O Inpi é o responsável pelo gerenciamento dos inventos licenciados no país. A legislação brasileira determina que a titularidade de todas as tecnologias desenvolvidas por professores, alunos e servidores pertence às instituições e, quando negociados os direitos de cada invenção, os recursos são divididos entre as partes envolvidas.

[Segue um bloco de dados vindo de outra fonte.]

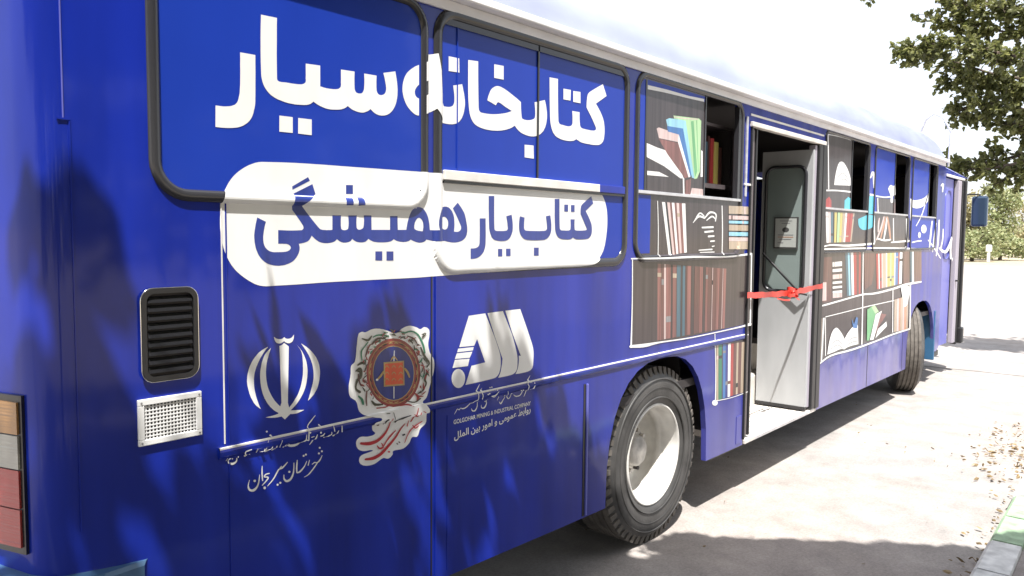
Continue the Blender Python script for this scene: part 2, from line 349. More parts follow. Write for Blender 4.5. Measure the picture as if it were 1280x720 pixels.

Em Minas Gerais, a Coordenadoria de Transferência de Inovação Tecnológica (CTIT), centro ligado à UFMG, conduziu, desde 2003, 82 licenciamentos que incluem não apenas patentes, mas outras formas de propriedade intelectual, como know-how, software e desenho industrial. “Além das propriedades já garantidas, temos outras 15 em fase de negociação, com grande interesse de países como França, Japão e Estados Unidos nas áreas de biotecnologia, fármacos e saúde animal. Estamos conseguindo facilitar ao máximo o processo de registro dos pesquisadores e fazemos a mediação com o setor industrial para buscar interesse e apoio, por meio de convênios de parceria ou contratos de transferência tecnológica”, explica o diretor do CTIT, o físico Ado Jorio de Vasconcelos.

Etapas

1 - Pesquisadores que criam alguma tecnologia ou projeto levam suas propostas até os institutos e as coordenadorias das instituições onde trabalham e cadastram a ideia apresentada.
 
2 - Uma equipe técnica dos centros de pesquisa fica responsável pela análise da proposta — viabilidade, interesse de mercado e pesquisas relacionadas na área — e oferece apoio na parte burocrática para oficializar o pedido de registro.
 
3 - A invenção ou pesquisa é inscrita pelas instituições regionais no Instituto Nacional de Propriedade Industrial (Inpi).
 
4 - A autarquia federal vinculada ao Ministério de Indústria e Comércio Exterior fica responsável por registrar o pedido e conceder autorização para a patente. Em média, essa etapa dura entre oito e 10 anos, mas a autorização para que os pesquisadores possam negociar a invenção pode sair até um ano e meio depois do pedido.
 
5 - A negociação com empresas é feita com apoio dos centros de pesquisas das empresas ou das universidades. Podem ser firmados convênios de pesquisa (quando a empresa patrocina a pesquisa antes do resultado), convênios de transferência (a tecnologia é repassada para a empresa, com exclusividade ou não) ou sobre condições de royalties (caso em que os inventores recebem recursos pelo uso, por parte das empresas, de suas invenções).

Para saber mais:

Briga pelo cupuaçu

Fruto de uma árvore de pequeno a médio porte que pertence à mesma família do cacau, o cupuaçu foi uma das fontes primárias de alimento na Floresta Amazônica para populações indígenas. A polpa, que é usada para fazer sucos, cremes e geleias, faz grande sucesso fora do Brasil e, por isso, atraiu muitos pesquisadores interessados em estudar os diferentes usos para a fruta. Atrás do valor de mercado que os produtos feitos a partir do cupuaçu poderiam garantir, uma empresa britânica pediu registro em 1998 da primeira patente para usar o extrato do fruto em uma composição cosmética. Em 2001, uma empresa japonesa tentou patentear outras formas de uso. A exclusividade desejada pelos estrangeiros não foi aceita pela Empresa Brasileira de Pesquisa Agropecuária (Embrapa) e outras indústrias nacionais que desenvolviam produtos com o cupuaçu. Isso porque, caso fosse registrada a patente no exterior, a indústria brasileira ficaria impedida de comercializar qualquer produto com o cupuaçu. A disputa foi parar na Justiça e a tentativa de patente no Japão foi barrada definitivamente em 2008, quando o ex-presidente Lula sancionou uma determinação garantindo a legitimidade brasileira da fruta, bem como o direito de uso para empresas nacionais.